I need some help in figuring out what size capacitor I need, and if my idea will even work.
I have a small remotely-controlled helicopter, and a very small camera. I am trying to record video while flying the helicopter around. So far, cutting down the body of the helicopter and taking the PCB out of the camera and mounting it to the helicopter has worked well. However, the usable flight time is reduced from 10 minutes or so to 1 minute. I noticed that the battery on the camera and the battery on the helicopter are the same type and voltage. What I would like to do is power the helicopter and the camera from the same battery to save on weight.
My original plan was to simply cut the camera battery out of the picture and tie the camera directly do the helicopter. However, I thought this would cause problems, as the voltage while charging would likely fry the camera.
Then, I noticed the decorative LED on the front of the helicopter. The voltage (3.7V or so, depending on battery charge) is exactly what is needed to power the camera. The LED is also off while the helicopter is turned off and/or charging.
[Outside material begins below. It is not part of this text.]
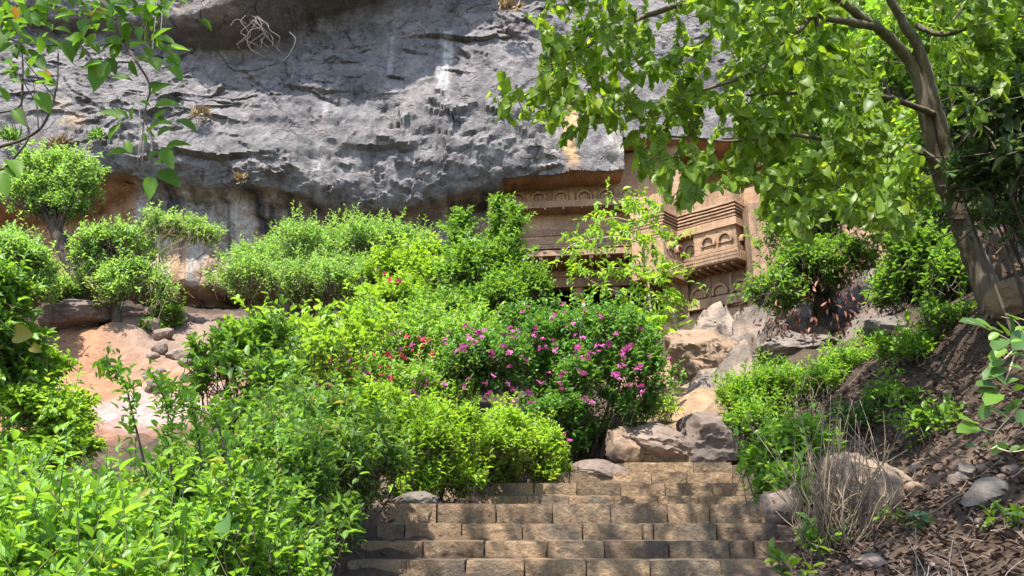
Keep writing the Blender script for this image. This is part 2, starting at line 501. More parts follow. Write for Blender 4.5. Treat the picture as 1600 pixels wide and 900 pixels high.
ii = np.arange(nx_ * ny_).reshape(ny_, nx_)
F = np.stack([ii[:-1, :-1], ii[:-1, 1:], ii[1:, 1:], ii[1:, :-1]], -1).reshape(-1, 4)
g = link('ground', mesh_np('ground', np.stack([GX, GY, GZ], -1).reshape(-1, 3), F, M['ground'], True, cattr={'tone': tone.reshape(-1, 3)}))
tag(g, 'brown hillside soil rising from the stairs to the cliff', None, None, 'structure')

# ------------------------------------------------------------------ cliff
def line(pts, Y, X):
    P = np.array([at(a, b, Y) for a, b in pts])
    o = np.argsort(P[:, 0])
    return np.interp(X, P[o, 0], P[o, 2])

FX = 0.06
cx = np.concatenate([np.linspace(-70, -21.5, 34), np.arange(-21.3, 6.0, FX), np.arange(6.0, 15, 0.14), np.linspace(15.2, 70, 36)])
zlip = line([(-300, 312), (0, 315), (110, 302), (185, 268), (260, 282), (330, 292), (440, 298), (500, 316), (560, 330), (640, 324), (700, 304), (780, 288), (830, 280), (1100, 330), (1600, 330)], 26.9, cx)
ztop = line([(-300, 10), (0, 26), (150, 45), (250, 62), (330, 76), (400, 72), (440, 52), (480, 26), (560, 8), (620, -12), (700, -40), (850, -60), (1000, -70), (1700, -70)], 27.9, cx)
z2 = line([(-200, 445), (60, 440), (240, 440), (270, 446), (350, 450), (420, 440), (600, 420), (800, 430)], 27.6, cx)
zg = ground(cx, np.full_like(cx, 27.5)) - 1.5
ppx = project(np.stack([cx, np.full_like(cx, 27.0), np.full_like(cx, 14.0)], -1))[0]
ov = np.interp(ppx, [-300, 0, 120, 220, 300, 400, 480, 540, 600, 660, 730, 800, 860, 1200], [0.8, 0.85, 0.9, 1.0, 1.9, 2.9, 3.6, 3.7, 3.6, 3.2, 2.3, 1.4, 0.6, 0.3])
dep = np.interp(ppx, [-300, 100, 180, 240, 400, 500, 700, 800], [1.5, 1.5, 1.2, 0.7, 0.6, 0.9, 1.1, 1.2])
H = ztop - zlip
zero = np.zeros_like(cx)
keys = [
    (29.5 + zero, zg), (29.4 + zero, z2 - 0.25), (28.3 + zero, z2 - 0.02), (27.75 + zero, z2 + 0.15), (27.7 + dep * 0.45, z2 + 0.45 * (zlip - z2)), (27.2 + dep, zlip - 0.35), (27.15 + dep * 0.4, zlip - 0.12),
    (26.9 + zero, zlip), (26.55 + zero, zlip + 0.5), (26.5 + zero, zlip + 1.6), (26.85 + zero, zlip + 0.45 * H), (27.45 + zero, zlip + 0.75 * H), (27.9 + zero, ztop - 0.7), (28.0 + zero, ztop - 0.15),
    (28.0 - ov * 0.8, ztop + 0.05), (28.0 - ov, ztop + 0.35), (27.9 - ov, ztop + 1.4), (28.5 + zero, ztop + 4.5), (30 + zero, ztop + 9.0), (60 + zero, ztop + 14.0)]
rows = [8, 10, 6, 4, 22, 14, 8, 8, 10, 20, 52, 44, 30, 12, 12, 10, 12, 14, 10, 6]
Yc, Zc = [], []
for k in range(len(keys) - 1):
    for s in range(rows[k]):
        t = s / rows[k]
        Yc.append(keys[k][0] * (1 - t) + keys[k + 1][0] * t)
        Zc.append(keys[k][1] * (1 - t) + keys[k + 1][1] * t)
Yc.append(keys[-1][0]); Zc.append(keys[-1][1])
Yc, Zc = np.array(Yc), np.array(Zc)
for _ in range(3):
    Yc[1:-1] = 0.25 * Yc[:-2] + 0.5 * Yc[1:-1] + 0.25 * Yc[2:]
    Zc[1:-1] = 0.25 * Zc[:-2] + 0.5 * Zc[1:-1] + 0.25 * Zc[2:]
Xc = np.broadcast_to(cx, Yc.shape).copy()
P0 = np.stack([Xc, Yc, Zc], -1)
wx = Xc + 0.5 * fbm(P0 * 0.6, 3, 2)
wz = Zc + 0.35 * fbm(P0 * 0.7, 3, 4) + 0.12 * Xc
disp = 0.40 * fbm(P0 * np.array([0.22, 0.3, 0.3]), 3, 1)
amp = 0.35 + 1.0 * smooth01(fbm(P0 * np.array([0.28, 0.3, 0.4]) + 4, 3, 77), -0.35, 0.4)
disp += 0.17 * amp * facets(wx / 2.1, wz / 1.2, 3, 0.8)
disp += 0.10 * amp * facets(wx / 0.8, wz / 0.5, 5, 1.0)
disp += 0.07 * fbm(P0 * 1.5, 4, 6, ridged=True) + 0.12 * fbm(P0 * 0.75, 3, 66) + 0.05 * fbm(P0 * 3.3, 3, 67)
disp += 0.055 * amp * facets(wx / 0.34 + 3, wz / 0.22, 8, 1.1)
disp += 0.03 * fbm(P0 * 6, 3, 7)
lr = random.Random(21)
for _ in range(16):                                         # long slanting fractures
    c = at(lr.uniform(0, 860), lr.uniform(70, 290), 26.8); sl = lr.choice((-1, 1)) * lr.uniform(0.15, 1.1); ln_ = lr.uniform(0.7, 2.2)
    t_ = (Zc - c[2]) - sl * (Xc - c[0]) - 0.25 * vnoise(np.stack([Xc * 1.1, 0 * Xc + c[0], 0 * Xc], -1), 79)
    disp += lr.uniform(0.04, 0.09) * np.exp(-((Xc - c[0]) / ln_) ** 2) * np.where(t_ > 0, np.exp(-t_ / 0.7), -0.7 * np.exp(t_ / 0.08))
# long ledges with a shaded underside
for (lx, ly, lw, lh, la) in [(330, 250, 85, 9, 0.45), (720, 50, 70, 8, 0.35), (590, 235, 40, 14, 0.3), (90, 180, 50, 6, 0.15)] + [(lr.uniform(10, 860), lr.uniform(60, 290), lr.uniform(7, 26), lr.uniform(2.5, 5), lr.uniform(0.08, 0.22)) for _ in range(70)]:
    c = at(lx, ly, 26.8); s = mpp(c)
    zz = (Zc - c[2] - 0.12 * np.sin((Xc - c[0]) * 1.7 + lx)) / (lh * s)
    e = np.exp(-((Xc - c[0]) / (lw * s)) ** 2)
    disp += 0.8 * la * e * np.where(zz > 0, np.exp(-zz / 2.5), -0.4 * np.exp(zz / 1.2))
nr = len(Yc)
fade = np.ones(nr); fade[-12:] = np.linspace(1, 0.2, 12)
Yd = Yc - disp * fade[:, None]
Zd = Zc + 0.30 * fade[:, None] * (0.30 * fbm(P0 * 0.9 + 9, 3, 12) + 0.10 * facets(wx / 1.3, (Yc + wz) / 0.8, 15, 0.6))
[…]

Now, this helicopter alternates the polarity going to the LED twice a second, as it is a bi-color LED. My current plan is to cut out the LED, rectify the voltage with 4 diodes so I have straight DC, and use this to power the camera. (Barring any current issues of course. I plan to measure the current load of the LED vs. the camera before doing this, but I expect they will be similar, given the amount of time the camera can run off of its own battery [1 hour+] of similar capacity to that of the helicopter.)
I am going to experiment with this plan tonight, but I just realized that there is probably a very short time where the LED driver outputs 0V in between its polarity switch. I'm thinking that sticking a capacitor in there will help with the problem, but I have no idea how to calculate what size I need.
Can you tell me what I need to do to calculate the size cap that would likely keep things running smoothly? Again, the voltage output of the LED driver and the voltage requirement of the camera is 3.7V, but I'm guessing will be anywhere from 4.2 to 3.6 during operation. I don't yet know the current requirements, but plan to figure those out tonight.
Thank you for your time.
Best Answer
I would guess the camera takes 100-150 mA (180 mAh 3.7V battery, ~1 h runtime), and your LED will only be driven with about 20 mA, plus there should be a resistor in series with it.
I'd just power them both off the same battery if weight is a major issue, and if you're concerned about the charging voltage damaging the camera, add some cutoff switch (or just unplug it) while charging.